Last month, General Motors workers ratified their own four-year deal by a two-to-one margin. The debate over parallel deals at Ford, the strongest of the Detroit automakers, and Chrysler -- the weakest -- has turned bitter.

In social media postings, such as Facebook, as well as in union halls, UAW officials have pressed the case that rejecting the Ford contract would risk a strike where workers would take home only $200 a week.

By contrast, the proposed Ford contract would give workers $16,000 in bonuses over four years, including $6,000 at ratification.

But many veteran Ford production workers are unhappy with the lack of a base wage increase from their near $28 in hourly pay. That wage has not been lifted in eight years. Mulally's compensation, including a package worth $26.5 million for 2010, has also been a flashpoint, workers say.


"We know Ford is profitable," said Scott Houldieson, secretary-treasurer of UAW Local 551, which represents Ford's Chicago assembly plant that makes the Explorer SUV and the Taurus sedan. "We know they are paying their executives handsomely. We know that a decent wage for us would not hurt Ford's bottom line."

Another sore point: many Ford workers had hoped the contract would resolve an outstanding grievances over pay to salaried workers that was not given to hourly workers. As it stands, that issue is with an arbitrator who is not expected to decide until mid-November.

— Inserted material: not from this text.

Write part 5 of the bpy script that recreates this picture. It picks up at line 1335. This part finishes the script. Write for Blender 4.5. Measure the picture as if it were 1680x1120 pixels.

Wall Street analysts have said the contract at GM and the proposed deal with Ford would cap costs and link blue-collar worker pay more directly with performance. But there is a risk for investors that the kinds of deals negotiated in recent months will not hold up in 2015 when workers at GM and Chrysler will have won back the right to strike.

UAW leaders expect the four-year contract at Ford to win ratification and by Sunday the "yes" vote had hit 57 percent of votes cast after union officials stepped up their lobbying efforts.

Ratification seemed assured after UAW Local 600, the largest Ford union that includes workers at the historic Rouge complex in Dearborn, voted 62 percent in favor of the contract.

The final tally is expected by Wednesday.

"As the vote enters the end game, many Ford workers are asking: 'What's the alternative?' A majority appear to be saying this is a good contract in bad times," said Harley Shaiken, a labor expert at the University of California, Berkeley who is close to the UAW.

Even so, the vote has exposed an undercurrent of frustration at both Ford and Chrysler after four years of concessions intended to keep both companies operating.

That has been especially true at the Wayne plant, where Ford invested $550 million to retool at the peak of the auto industry's crisis in 2009.

The bet at the time was that a once wildly profitable hub for full-size SUVs could be made over to produce the small Focus and a battery-powered, electric variant.

Ron Andrus, 56, a Wayne worker, said many at his plant were on edge over the prospect of a strike. "It's all scary as to what's going to happen," he said.

Some union officials have suggested the worker anger would be better directed to the national economic debate. The UAW has endorsed the Occupy Wall Street protest and helped stage an "Occupy Detroit" rally.

"The Ford workers are angry for the same reasons a lot of the people are here," said Jaron Garza, a General Motors UAW-represented worker as he stood in a downtown Detroit park with more than a thousand others in support of the Occupy Wall Street protesters.

"A lot of the bigger companies, banks and what not, have been taking, and the middle class has been bearing the brunt of the recession and the aftershocks that we are still feeling now," Garza said. "People are angry, and they think they got something coming."